Set exercise =
Repeat the data that follows, word for word, without the images.

------------------------

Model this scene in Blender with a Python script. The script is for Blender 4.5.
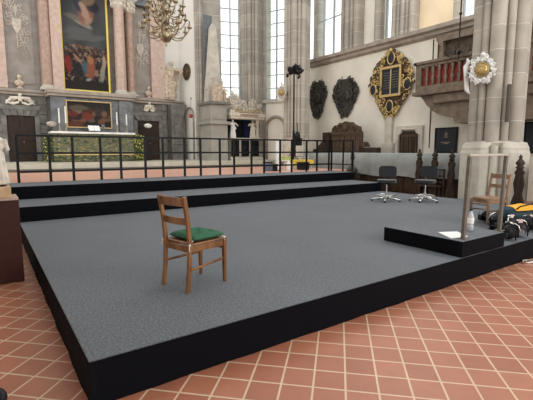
import bpy, bmesh, math, random
from mathutils import Vector, Matrix
PI = math.pi
for o in list(bpy.data.objects): bpy.data.objects.remove(o, do_unlink=True)
S = bpy.context.scene
COL = S.collection
# ------------------------------------------------------------------ camera, world, exposure
RW = Matrix(((0.8203, 0.0700, -0.5676), (-0.5719, 0.1006, -0.8141), (0.0, 0.9925, 0.1227)))   # camera-to-world
_x = Vector((RW[0][0], RW[1][0], 0)).normalized(); _z = -Vector((-RW[0][2], -RW[1][2], -RW[2][2])).normalized()
_y = _z.cross(_x).normalized(); _x = _y.cross(_z).normalized()
CAM = Vector((-0.441, -2.545, 1.6))
FL, CX, CY = 403.0, 266.5, 200.0
cam = bpy.data.cameras.new('camera'); cam.sensor_width = 36; cam.lens = FL/533*36
cam.clip_start = .05; cam.clip_end = 200
co = bpy.data.objects.new('camera', cam); COL.objects.link(co)
R3 = Matrix((_x, _y, _z)).transposed()
co.matrix_world = Matrix.Translation(CAM) @ R3.to_4x4()
S.camera = co
w = bpy.data.worlds.new('world'); S.world = w; w.use_nodes = True
wn = w.node_tree.nodes; wl = w.node_tree.links
bg = wn['Background']; bg.inputs[1].default_value = 1.36
tc = wn.new('ShaderNodeTexCoord'); sp = wn.new('ShaderNodeSeparateXYZ'); mr = wn.new('ShaderNodeValToRGB')
wl.new(tc.outputs['Generated'], sp.inputs[0]); wl.new(sp.outputs[2], mr.inputs[0]); wl.new(mr.outputs[0], bg.inputs[0])
mr.color_ramp.elements[0].position = 0.0; mr.color_ramp.elements[0].color = (1.15, 1.16, 1.16, 1)
mr.color_ramp.elements[1].position = 0.9; mr.color_ramp.elements[1].color = (.62, .62, .62, 1)
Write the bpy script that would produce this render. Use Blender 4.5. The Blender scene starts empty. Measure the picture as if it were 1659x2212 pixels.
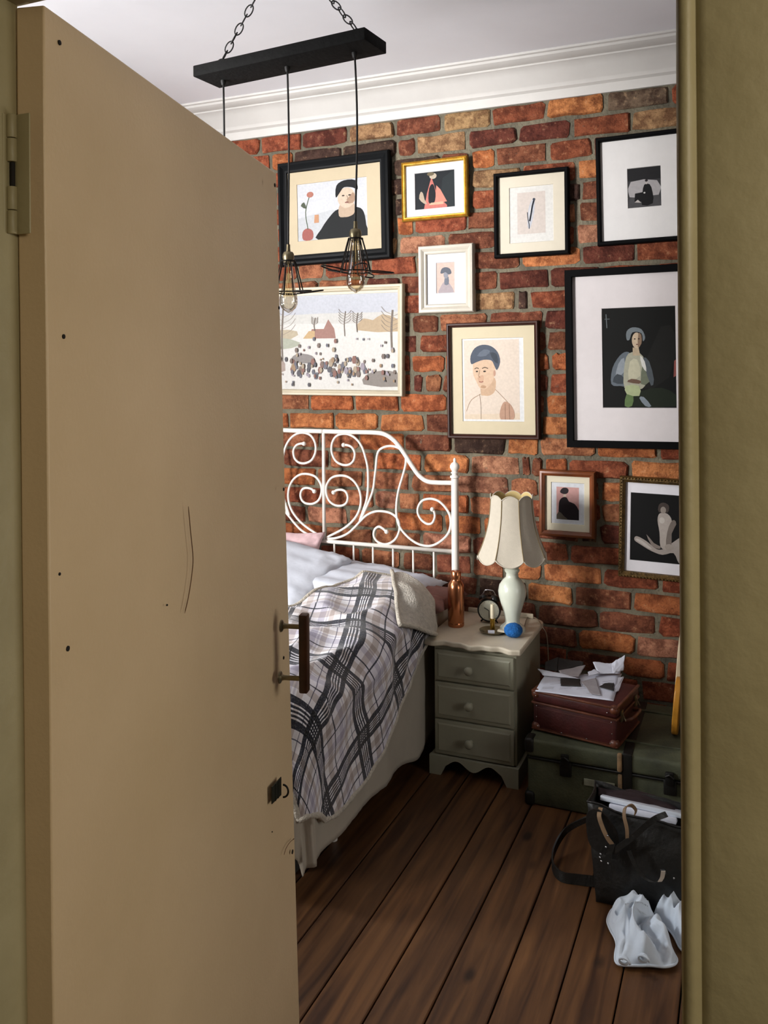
import bpy, bmesh, math, random
import numpy as np
from mathutils import Vector, Matrix, noise

random.seed(7)
rnd = random.Random(11)
PI = math.pi
SC = bpy.context.scene
COL = SC.collection

# ------------------------------------------------------------------ camera
F = 1850.0; CX, CY = 829.5, 800.0
YAW = math.radians(22.9); ROLL = math.radians(0.35); CAMZ = 1.57
right0 = Vector((math.cos(YAW), math.sin(YAW), 0)); fwd = Vector((-math.sin(YAW), math.cos(YAW), 0)); up0 = Vector((0, 0, 1))
camR = right0 * math.cos(ROLL) - up0 * math.sin(ROLL)
camU = up0 * math.cos(ROLL) + right0 * math.sin(ROLL)
cam_d = bpy.data.cameras.new('camera'); cam = bpy.data.objects.new('camera', cam_d); COL.objects.link(cam)
M3 = Matrix((camR, camU, -fwd)).transposed()
cam.matrix_world = Matrix.Translation((0, 0, CAMZ)) @ M3.to_4x4()
cam_d.sensor_fit = 'VERTICAL'; cam_d.sensor_height = 36; cam_d.lens = 36 * F / 2212
cam_d.shift_y = -(1106 - CY) / 2212; cam_d.shift_x = 0
cam_d.clip_start = 0.02; cam_d.clip_end = 60
SC.camera = cam

# ------------------------------------------------------------------ world, lights, exposure
wld = bpy.data.worlds.new('world'); SC.world = wld; wld.use_nodes = True
wn = wld.node_tree.nodes; wbg = wn['Background']
wbg.inputs[0].default_value = (0.62, 0.72, 0.9, 1); wbg.inputs[1].default_value = 0.25

def area(name, loc, target, sx, sy, power, col):
    d = bpy.data.lights.new(name, 'AREA'); d.shape = 'RECTANGLE'; d.size = sx; d.size_y = sy; d.energy = power; d.color = col
    o = bpy.data.objects.new(name, d); COL.objects.link(o); o.location = loc
    o.rotation_euler = (Vector(target) - Vector(loc)).to_track_quat('-Z', 'Y').to_euler()
    return o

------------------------

Complete answer =
Model this scene in Blender with a Python script. The script is for Blender 4.5.
import bpy, bmesh, math, random
from mathutils import Vector, Matrix
PI = math.pi
for o in list(bpy.data.objects): bpy.data.objects.remove(o, do_unlink=True)
S = bpy.context.scene
COL = S.collection
# ------------------------------------------------------------------ camera, world, exposure
RW = Matrix(((0.8203, 0.0700, -0.5676), (-0.5719, 0.1006, -0.8141), (0.0, 0.9925, 0.1227)))   # camera-to-world
_x = Vector((RW[0][0], RW[1][0], 0)).normalized(); _z = -Vector((-RW[0][2], -RW[1][2], -RW[2][2])).normalized()
_y = _z.cross(_x).normalized(); _x = _y.cross(_z).normalized()
CAM = Vector((-0.441, -2.545, 1.6))
FL, CX, CY = 403.0, 266.5, 200.0
cam = bpy.data.cameras.new('camera'); cam.sensor_width = 36; cam.lens = FL/533*36
cam.clip_start = .05; cam.clip_end = 200
co = bpy.data.objects.new('camera', cam); COL.objects.link(co)
R3 = Matrix((_x, _y, _z)).transposed()
co.matrix_world = Matrix.Translation(CAM) @ R3.to_4x4()
S.camera = co
w = bpy.data.worlds.new('world'); S.world = w; w.use_nodes = True
wn = w.node_tree.nodes; wl = w.node_tree.links
bg = wn['Background']; bg.inputs[1].default_value = 1.36
tc = wn.new('ShaderNodeTexCoord'); sp = wn.new('ShaderNodeSeparateXYZ'); mr = wn.new('ShaderNodeValToRGB')
wl.new(tc.outputs['Generated'], sp.inputs[0]); wl.new(sp.outputs[2], mr.inputs[0]); wl.new(mr.outputs[0], bg.inputs[0])
mr.color_ramp.elements[0].position = 0.0; mr.color_ramp.elements[0].color = (1.15, 1.16, 1.16, 1)
mr.color_ramp.elements[1].position = 0.9; mr.color_ramp.elements[1].color = (.62, .62, .62, 1)
Write the bpy script that would produce this render. Use Blender 4.5. The Blender scene starts empty. Measure the picture as if it were 1659x2212 pixels.
import bpy, bmesh, math, random
import numpy as np
from mathutils import Vector, Matrix, noise

random.seed(7)
rnd = random.Random(11)
PI = math.pi
SC = bpy.context.scene
COL = SC.collection

# ------------------------------------------------------------------ camera
F = 1850.0; CX, CY = 829.5, 800.0
YAW = math.radians(22.9); ROLL = math.radians(0.35); CAMZ = 1.57
right0 = Vector((math.cos(YAW), math.sin(YAW), 0)); fwd = Vector((-math.sin(YAW), math.cos(YAW), 0)); up0 = Vector((0, 0, 1))
camR = right0 * math.cos(ROLL) - up0 * math.sin(ROLL)
camU = up0 * math.cos(ROLL) + right0 * math.sin(ROLL)
cam_d = bpy.data.cameras.new('camera'); cam = bpy.data.objects.new('camera', cam_d); COL.objects.link(cam)
M3 = Matrix((camR, camU, -fwd)).transposed()
cam.matrix_world = Matrix.Translation((0, 0, CAMZ)) @ M3.to_4x4()
cam_d.sensor_fit = 'VERTICAL'; cam_d.sensor_height = 36; cam_d.lens = 36 * F / 2212
cam_d.shift_y = -(1106 - CY) / 2212; cam_d.shift_x = 0
cam_d.clip_start = 0.02; cam_d.clip_end = 60
SC.camera = cam

# ------------------------------------------------------------------ world, lights, exposure
wld = bpy.data.worlds.new('world'); SC.world = wld; wld.use_nodes = True
wn = wld.node_tree.nodes; wbg = wn['Background']
wbg.inputs[0].default_value = (0.62, 0.72, 0.9, 1); wbg.inputs[1].default_value = 0.25

def area(name, loc, target, sx, sy, power, col):
    d = bpy.data.lights.new(name, 'AREA'); d.shape = 'RECTANGLE'; d.size = sx; d.size_y = sy; d.energy = power; d.color = col
    o = bpy.data.objects.new(name, d); COL.objects.link(o); o.location = loc
    o.rotation_euler = (Vector(target) - Vector(loc)).to_track_quat('-Z', 'Y').to_euler()
    return o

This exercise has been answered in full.